MS: It’s a proper sequel. Our goal was to create a game which captures the spirit of the original while providing the depth, controls, and graphics you would expect from a modern console title. To do that, we had to rewrite everything from scratch, and then play test the hell out of it to make sure we kept the stuff that made the original game great.

One of the first things we did was to make a list of what people remembered most favorably from the original. Obviously this included the crazy fast transforming rocket boats, the giant drops off cliffs and waterfalls, the over-the-top “theme park” environments, the secret shortcuts, the announcer, etc. The list is actually pretty long, but we were able to include just about all of these elements that made the original game what it was.

But we didn’t want the game to be just a graphic upgrade of the original. All of the tracks in Hurricane are new, for instance.  We also added a few new game modes as well, such as the Ring Master slalom game and the Gauntlet event, which is a time trial with exploding barrels. The most important new thing is the water physics engine. It’s completely interactive, and constantly changing as boats drive through it, or giant avalanches splash into it. The water is really the star of the show – every race feels a little bit unpredictable.

X: Can you tell us a little more about the multiplayer?

MS: Multiplayer is a very important feature for us.  We support up to 8 players over Xbox LIVE, and the implementation is silky-smooth, if I do say so myself. You won’t see boats jumping all over the place. I think we got that part really right. We also support 4 player split screen, and you can play split screen online, so you can have 2 friends playing locally against 6 other people online.

I think the Multiplayer is really one of the most fun features in the game. We spent a lot of time balancing the boats, and tuning the boost system so that races always feel close and competitive. Plus the tracks are designed to be played quickly – maybe 2-3 minutes per race – so if you lose one, no big deal, you can just jump back in and try to win the next.

X: Are there plans for supporting the title long-term with DLC?

MS: Yes. I can’t say too much about it yet, but there definitely will be new tracks and new boats.

X: Have you had much input from the original Midway team on the project?

MS: Not a ton. Midway gave us their assets from the original game to look at, and we studied them closely but didn’t directly use any of it. Also one of the producers from the original game was able to play it and give us the thumbs-up. He really liked it, which was great for us to hear.

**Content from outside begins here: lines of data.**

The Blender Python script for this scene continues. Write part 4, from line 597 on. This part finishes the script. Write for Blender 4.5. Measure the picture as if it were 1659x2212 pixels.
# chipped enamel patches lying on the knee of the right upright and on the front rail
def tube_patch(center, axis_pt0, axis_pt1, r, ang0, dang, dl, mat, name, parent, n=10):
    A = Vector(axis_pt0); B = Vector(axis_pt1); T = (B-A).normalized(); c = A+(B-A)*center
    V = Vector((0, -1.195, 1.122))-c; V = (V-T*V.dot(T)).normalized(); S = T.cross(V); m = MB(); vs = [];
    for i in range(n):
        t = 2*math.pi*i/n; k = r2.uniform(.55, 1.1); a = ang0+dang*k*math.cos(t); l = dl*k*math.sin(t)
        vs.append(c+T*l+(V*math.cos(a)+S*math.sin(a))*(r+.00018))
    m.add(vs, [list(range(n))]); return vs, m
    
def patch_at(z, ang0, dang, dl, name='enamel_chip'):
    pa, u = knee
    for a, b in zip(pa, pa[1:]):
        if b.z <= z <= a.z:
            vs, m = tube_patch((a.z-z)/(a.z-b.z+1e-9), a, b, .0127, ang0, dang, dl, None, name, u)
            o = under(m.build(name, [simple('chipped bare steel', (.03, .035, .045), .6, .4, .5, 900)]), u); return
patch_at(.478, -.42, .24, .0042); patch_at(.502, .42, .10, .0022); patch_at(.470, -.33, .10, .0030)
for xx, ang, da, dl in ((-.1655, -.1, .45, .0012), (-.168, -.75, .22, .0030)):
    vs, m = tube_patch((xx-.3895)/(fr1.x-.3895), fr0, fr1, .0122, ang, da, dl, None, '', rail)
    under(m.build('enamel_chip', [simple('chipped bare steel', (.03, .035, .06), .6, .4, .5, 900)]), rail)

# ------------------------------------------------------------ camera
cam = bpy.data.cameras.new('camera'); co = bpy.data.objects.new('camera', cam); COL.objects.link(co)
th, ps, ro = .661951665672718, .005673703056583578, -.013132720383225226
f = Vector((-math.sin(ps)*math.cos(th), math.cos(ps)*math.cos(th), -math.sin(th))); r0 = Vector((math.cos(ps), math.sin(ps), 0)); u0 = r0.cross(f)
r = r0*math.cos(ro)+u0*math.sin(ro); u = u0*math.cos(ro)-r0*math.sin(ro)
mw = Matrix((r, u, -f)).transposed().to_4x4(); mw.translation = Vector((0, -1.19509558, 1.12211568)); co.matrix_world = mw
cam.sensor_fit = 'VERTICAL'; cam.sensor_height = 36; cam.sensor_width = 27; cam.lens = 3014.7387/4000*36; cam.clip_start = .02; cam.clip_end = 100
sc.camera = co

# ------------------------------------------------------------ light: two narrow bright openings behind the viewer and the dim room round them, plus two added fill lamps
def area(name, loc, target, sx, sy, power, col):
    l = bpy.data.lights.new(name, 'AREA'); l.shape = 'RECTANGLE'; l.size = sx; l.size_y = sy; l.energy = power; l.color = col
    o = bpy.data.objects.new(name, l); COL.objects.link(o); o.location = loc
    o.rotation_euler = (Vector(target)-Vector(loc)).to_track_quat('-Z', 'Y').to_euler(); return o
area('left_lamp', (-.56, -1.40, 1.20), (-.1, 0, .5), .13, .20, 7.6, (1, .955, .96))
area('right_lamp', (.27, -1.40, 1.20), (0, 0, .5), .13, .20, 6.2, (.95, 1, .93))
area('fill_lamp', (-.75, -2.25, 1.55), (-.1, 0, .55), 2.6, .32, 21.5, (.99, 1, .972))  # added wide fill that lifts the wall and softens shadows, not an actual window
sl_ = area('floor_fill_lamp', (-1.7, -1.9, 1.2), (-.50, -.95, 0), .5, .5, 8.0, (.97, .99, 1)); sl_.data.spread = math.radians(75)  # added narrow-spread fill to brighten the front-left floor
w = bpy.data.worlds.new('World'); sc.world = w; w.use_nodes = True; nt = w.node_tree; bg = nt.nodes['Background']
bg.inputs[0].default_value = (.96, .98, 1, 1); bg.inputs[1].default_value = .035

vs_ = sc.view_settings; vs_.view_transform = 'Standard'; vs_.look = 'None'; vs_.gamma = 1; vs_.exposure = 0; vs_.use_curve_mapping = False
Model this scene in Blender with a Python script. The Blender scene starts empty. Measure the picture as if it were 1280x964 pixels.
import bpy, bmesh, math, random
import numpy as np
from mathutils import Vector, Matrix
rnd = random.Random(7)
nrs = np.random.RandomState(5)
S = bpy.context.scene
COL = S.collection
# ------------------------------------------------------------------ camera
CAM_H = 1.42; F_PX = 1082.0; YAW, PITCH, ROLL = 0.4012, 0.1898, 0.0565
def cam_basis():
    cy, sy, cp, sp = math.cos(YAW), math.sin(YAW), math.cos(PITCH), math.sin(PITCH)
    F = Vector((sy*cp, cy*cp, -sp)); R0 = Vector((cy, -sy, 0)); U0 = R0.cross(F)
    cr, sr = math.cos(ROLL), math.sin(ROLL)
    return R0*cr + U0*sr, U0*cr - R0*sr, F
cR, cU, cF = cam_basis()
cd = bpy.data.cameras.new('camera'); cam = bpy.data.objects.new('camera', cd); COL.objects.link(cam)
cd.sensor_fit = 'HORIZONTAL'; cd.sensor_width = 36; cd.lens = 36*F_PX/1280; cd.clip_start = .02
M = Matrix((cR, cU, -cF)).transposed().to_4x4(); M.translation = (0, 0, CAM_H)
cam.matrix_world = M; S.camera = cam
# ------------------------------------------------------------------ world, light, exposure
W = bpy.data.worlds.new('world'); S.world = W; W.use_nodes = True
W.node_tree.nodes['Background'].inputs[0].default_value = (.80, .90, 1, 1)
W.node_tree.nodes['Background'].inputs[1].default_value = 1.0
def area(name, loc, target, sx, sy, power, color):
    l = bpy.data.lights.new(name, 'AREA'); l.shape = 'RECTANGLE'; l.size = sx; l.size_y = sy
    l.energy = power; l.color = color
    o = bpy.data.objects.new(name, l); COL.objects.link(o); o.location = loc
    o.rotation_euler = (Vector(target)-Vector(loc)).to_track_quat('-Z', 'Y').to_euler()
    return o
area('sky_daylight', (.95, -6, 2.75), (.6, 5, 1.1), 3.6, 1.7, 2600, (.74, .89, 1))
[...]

X: We’ve seen a recent resurgence in interest in racing games, racing games with an action heavy edge especially (Blur, Split/Second Velocity, Modnation Racers etc). Why do you feel this is?

MS: Racing games will never go away – they’re like the essence of competition. That said, you can only go so far with a sim, in my opinion. All you can do is make it more and more realistic, and pile on tons of options. If racing games are going to attract new fans from outside the hard core racing gamer base, they need to make the games accessible and add some kind of flashy hook. The trick is balancing that so you don’t lose sight of the pure racing principles, or you’ll make it too casual and lose the core audience.

X: What’s next for Vector Unit after the release of Hydro Thunder Hurricane? Are there any plans to take on other Thunder properties in the near future?

MS: We don’t currently have plans for any more Thunder properties, although we’ve had a lot of requests for a revamped Arctic Thunder. We’re just focused on creating and tuning the DLC, and pitching new ideas to publishers.